Since 1980, Blue has been a member of Randy Weston’s band and currently serves as its musical director. “I’m indebted to him tremendously,” Blue says of the pianist. “He showed me a lot of things about life and how to be a man and also how to seek my heritage and find out about Africa. He took me under his wing and took me all over the world and paid me very well.”

Blue spent much of the 1980s living in Paris and continued performing with Weston, who was also a resident of France. “There were a lot of African people there, which was attractive to me because I wanted to learn about my roots,” he says. “My dad and my grandfather were from Jamaica, but they used to talk to me a lot about Africa. Jamaica has a strong history of Africa because of the Maroon slaves who escaped and went to the mountains and formed their own communities and retained a lot of African cultures.”
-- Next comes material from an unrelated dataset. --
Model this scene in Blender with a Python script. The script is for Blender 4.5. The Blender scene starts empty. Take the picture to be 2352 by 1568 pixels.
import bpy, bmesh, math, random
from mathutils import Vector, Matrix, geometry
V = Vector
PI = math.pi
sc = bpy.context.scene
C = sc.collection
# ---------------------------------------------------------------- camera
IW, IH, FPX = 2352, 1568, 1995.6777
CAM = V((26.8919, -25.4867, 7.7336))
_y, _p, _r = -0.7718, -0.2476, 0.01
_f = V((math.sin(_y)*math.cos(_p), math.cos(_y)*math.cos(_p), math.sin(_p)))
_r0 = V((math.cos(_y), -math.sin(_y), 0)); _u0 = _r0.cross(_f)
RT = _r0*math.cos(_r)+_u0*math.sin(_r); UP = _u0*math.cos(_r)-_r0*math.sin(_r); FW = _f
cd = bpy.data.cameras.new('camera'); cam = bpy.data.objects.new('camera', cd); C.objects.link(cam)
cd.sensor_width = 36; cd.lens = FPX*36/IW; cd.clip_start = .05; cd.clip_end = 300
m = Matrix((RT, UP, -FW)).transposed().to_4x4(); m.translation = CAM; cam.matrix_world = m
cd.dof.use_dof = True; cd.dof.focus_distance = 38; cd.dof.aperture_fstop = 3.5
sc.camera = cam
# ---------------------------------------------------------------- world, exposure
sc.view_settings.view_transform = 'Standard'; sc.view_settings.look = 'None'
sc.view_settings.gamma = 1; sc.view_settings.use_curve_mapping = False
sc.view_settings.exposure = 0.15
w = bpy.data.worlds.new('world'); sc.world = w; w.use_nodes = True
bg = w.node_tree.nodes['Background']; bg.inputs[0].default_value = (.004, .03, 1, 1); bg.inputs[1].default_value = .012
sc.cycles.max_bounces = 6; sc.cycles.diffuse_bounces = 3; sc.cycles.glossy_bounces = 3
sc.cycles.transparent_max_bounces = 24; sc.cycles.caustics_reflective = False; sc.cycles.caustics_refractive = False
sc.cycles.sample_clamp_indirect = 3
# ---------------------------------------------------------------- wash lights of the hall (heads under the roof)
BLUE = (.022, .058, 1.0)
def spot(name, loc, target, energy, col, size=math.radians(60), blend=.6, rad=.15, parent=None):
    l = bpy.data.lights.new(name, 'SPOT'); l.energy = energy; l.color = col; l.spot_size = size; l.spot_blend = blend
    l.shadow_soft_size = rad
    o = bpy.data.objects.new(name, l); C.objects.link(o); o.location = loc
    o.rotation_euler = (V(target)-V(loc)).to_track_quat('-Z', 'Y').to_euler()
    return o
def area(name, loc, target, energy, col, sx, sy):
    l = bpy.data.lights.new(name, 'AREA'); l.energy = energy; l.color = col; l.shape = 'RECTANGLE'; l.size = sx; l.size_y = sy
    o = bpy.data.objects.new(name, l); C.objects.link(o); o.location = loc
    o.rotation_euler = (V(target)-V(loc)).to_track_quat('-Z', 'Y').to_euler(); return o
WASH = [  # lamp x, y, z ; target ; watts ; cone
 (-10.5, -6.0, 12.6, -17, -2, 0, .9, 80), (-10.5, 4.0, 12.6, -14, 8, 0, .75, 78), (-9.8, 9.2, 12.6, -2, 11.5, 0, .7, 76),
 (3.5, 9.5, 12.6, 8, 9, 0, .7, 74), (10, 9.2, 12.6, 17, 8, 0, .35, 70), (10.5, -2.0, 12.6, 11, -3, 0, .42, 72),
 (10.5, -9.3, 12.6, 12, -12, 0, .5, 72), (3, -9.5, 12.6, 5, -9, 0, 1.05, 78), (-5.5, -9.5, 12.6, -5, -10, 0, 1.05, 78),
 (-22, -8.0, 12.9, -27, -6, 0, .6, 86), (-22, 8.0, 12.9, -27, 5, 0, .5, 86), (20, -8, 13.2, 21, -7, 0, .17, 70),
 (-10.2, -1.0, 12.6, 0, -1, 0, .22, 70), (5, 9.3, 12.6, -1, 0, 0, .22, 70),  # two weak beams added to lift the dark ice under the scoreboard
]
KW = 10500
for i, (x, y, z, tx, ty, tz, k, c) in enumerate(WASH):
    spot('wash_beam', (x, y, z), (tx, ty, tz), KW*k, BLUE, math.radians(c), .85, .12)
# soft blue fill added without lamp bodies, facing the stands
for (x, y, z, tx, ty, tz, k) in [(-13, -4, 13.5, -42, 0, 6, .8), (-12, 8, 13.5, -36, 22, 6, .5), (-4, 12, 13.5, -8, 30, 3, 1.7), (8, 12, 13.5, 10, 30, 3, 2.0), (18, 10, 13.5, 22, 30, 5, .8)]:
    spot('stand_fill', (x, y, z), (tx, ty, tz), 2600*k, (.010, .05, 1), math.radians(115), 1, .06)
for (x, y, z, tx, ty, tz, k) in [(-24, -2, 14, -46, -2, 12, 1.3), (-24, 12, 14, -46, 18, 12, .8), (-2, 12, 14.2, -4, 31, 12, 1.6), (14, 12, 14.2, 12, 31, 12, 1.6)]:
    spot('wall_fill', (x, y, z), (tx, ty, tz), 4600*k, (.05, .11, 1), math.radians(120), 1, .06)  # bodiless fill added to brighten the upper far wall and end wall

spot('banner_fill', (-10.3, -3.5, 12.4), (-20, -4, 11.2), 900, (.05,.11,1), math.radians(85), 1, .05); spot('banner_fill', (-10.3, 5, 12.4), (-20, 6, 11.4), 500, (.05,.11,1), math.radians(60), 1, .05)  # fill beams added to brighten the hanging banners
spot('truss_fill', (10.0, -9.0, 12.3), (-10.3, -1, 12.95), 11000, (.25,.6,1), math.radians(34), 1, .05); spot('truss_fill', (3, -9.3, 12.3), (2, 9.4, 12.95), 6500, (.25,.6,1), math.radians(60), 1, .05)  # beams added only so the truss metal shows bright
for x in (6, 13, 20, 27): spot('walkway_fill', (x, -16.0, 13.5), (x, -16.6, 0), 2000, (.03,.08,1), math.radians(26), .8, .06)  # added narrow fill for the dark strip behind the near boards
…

The saxophonist, who played in Paris with musicians from throughout Africa, as well as from Brazil, Martinique, and Guadeloupe, made his first album there in 1986. Titled Egyptian Oasis, the disc came to the attention of the United States Information Agency in France and led to three State Department-sponsored tours of Africa for Blue and his band.

Since returning home to New York in 1990, Blue has continued performing and recording with his own groups and with Weston and worked with such diverse artists as vocalists Jeffrey Smith, Bobby McFerrin (North Sea Jazz Festival), and Jimmy Scott; Pharoah Sanders and Dizzy Gillespie (Spirit of Our Ancestors recording); trombonist Benny Powell, poet Jayne Cortez, tap dancer Joseph Webb (Bring in Da Noise, Bring in Da Funk), Ghanaian drummer Yacub Addy’s Odadaa, and Afro-Caribbean percussionist Norman Hedman’s Tropique, among numerous others.

Latin Bird, Blue’s remarkable 2011 release, is in many ways a culmination of his years of experience in the various musical styles of Africa and the African Diaspora and the astonishment that still lingers in his mind from hearing Charlie Parker for the first time so many years ago at Jimmy Heath’s house. ?-?